Reproduce the complete listing without any deviation.
============
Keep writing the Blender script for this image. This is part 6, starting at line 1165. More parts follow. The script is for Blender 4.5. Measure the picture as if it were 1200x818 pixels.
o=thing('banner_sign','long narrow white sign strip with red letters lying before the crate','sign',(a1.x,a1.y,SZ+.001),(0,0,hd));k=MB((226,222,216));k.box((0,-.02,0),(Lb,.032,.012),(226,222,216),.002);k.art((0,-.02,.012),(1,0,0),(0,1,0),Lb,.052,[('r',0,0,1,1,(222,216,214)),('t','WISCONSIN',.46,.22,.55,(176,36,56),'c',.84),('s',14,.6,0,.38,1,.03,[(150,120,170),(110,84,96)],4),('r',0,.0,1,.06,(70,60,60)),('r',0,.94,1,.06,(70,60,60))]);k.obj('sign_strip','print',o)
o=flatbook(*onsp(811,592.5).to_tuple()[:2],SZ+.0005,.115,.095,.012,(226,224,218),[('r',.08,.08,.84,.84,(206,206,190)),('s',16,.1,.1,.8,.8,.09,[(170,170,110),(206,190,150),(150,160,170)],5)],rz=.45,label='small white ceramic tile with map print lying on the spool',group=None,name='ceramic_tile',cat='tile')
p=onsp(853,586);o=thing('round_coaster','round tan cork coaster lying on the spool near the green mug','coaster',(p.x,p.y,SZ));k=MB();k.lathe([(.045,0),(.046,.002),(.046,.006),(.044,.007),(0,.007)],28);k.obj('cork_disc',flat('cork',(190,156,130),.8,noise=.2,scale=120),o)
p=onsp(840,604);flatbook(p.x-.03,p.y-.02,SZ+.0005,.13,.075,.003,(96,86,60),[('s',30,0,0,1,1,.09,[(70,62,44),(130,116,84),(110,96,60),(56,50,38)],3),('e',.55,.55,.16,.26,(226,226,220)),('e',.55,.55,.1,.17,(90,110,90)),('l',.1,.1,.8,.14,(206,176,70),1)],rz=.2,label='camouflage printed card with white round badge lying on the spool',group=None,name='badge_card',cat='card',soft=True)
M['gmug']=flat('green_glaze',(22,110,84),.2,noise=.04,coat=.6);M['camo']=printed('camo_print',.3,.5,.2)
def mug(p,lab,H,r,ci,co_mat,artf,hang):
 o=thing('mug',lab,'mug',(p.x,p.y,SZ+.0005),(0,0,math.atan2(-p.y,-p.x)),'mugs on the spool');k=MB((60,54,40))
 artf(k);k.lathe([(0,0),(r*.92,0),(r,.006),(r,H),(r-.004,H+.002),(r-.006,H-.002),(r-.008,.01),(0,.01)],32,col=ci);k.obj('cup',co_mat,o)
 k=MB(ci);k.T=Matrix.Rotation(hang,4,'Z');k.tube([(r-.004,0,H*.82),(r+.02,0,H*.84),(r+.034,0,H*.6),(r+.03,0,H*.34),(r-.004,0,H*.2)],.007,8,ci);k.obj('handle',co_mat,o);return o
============
## Complete answer
Keep writing the Blender script for this image. This is part 6, starting at line 1165. More parts follow. The script is for Blender 4.5. Measure the picture as if it were 1200x818 pixels.
o=thing('banner_sign','long narrow white sign strip with red letters lying before the crate','sign',(a1.x,a1.y,SZ+.001),(0,0,hd));k=MB((226,222,216));k.box((0,-.02,0),(Lb,.032,.012),(226,222,216),.002);k.art((0,-.02,.012),(1,0,0),(0,1,0),Lb,.052,[('r',0,0,1,1,(222,216,214)),('t','WISCONSIN',.46,.22,.55,(176,36,56),'c',.84),('s',14,.6,0,.38,1,.03,[(150,120,170),(110,84,96)],4),('r',0,.0,1,.06,(70,60,60)),('r',0,.94,1,.06,(70,60,60))]);k.obj('sign_strip','print',o)
o=flatbook(*onsp(811,592.5).to_tuple()[:2],SZ+.0005,.115,.095,.012,(226,224,218),[('r',.08,.08,.84,.84,(206,206,190)),('s',16,.1,.1,.8,.8,.09,[(170,170,110),(206,190,150),(150,160,170)],5)],rz=.45,label='small white ceramic tile with map print lying on the spool',group=None,name='ceramic_tile',cat='tile')
p=onsp(853,586);o=thing('round_coaster','round tan cork coaster lying on the spool near the green mug','coaster',(p.x,p.y,SZ));k=MB();k.lathe([(.045,0),(.046,.002),(.046,.006),(.044,.007),(0,.007)],28);k.obj('cork_disc',flat('cork',(190,156,130),.8,noise=.2,scale=120),o)
p=onsp(840,604);flatbook(p.x-.03,p.y-.02,SZ+.0005,.13,.075,.003,(96,86,60),[('s',30,0,0,1,1,.09,[(70,62,44),(130,116,84),(110,96,60),(56,50,38)],3),('e',.55,.55,.16,.26,(226,226,220)),('e',.55,.55,.1,.17,(90,110,90)),('l',.1,.1,.8,.14,(206,176,70),1)],rz=.2,label='camouflage printed card with white round badge lying on the spool',group=None,name='badge_card',cat='card',soft=True)
M['gmug']=flat('green_glaze',(22,110,84),.2,noise=.04,coat=.6);M['camo']=printed('camo_print',.3,.5,.2)
def mug(p,lab,H,r,ci,co_mat,artf,hang):
 o=thing('mug',lab,'mug',(p.x,p.y,SZ+.0005),(0,0,math.atan2(-p.y,-p.x)),'mugs on the spool');k=MB((60,54,40))
 artf(k);k.lathe([(0,0),(r*.92,0),(r,.006),(r,H),(r-.004,H+.002),(r-.006,H-.002),(r-.008,.01),(0,.01)],32,col=ci);k.obj('cup',co_mat,o)
 k=MB(ci);k.T=Matrix.Rotation(hang,4,'Z');k.tube([(r-.004,0,H*.82),(r+.02,0,H*.84),(r+.034,0,H*.6),(r+.03,0,H*.34),(r-.004,0,H*.2)],.007,8,ci);k.obj('handle',co_mat,o);return o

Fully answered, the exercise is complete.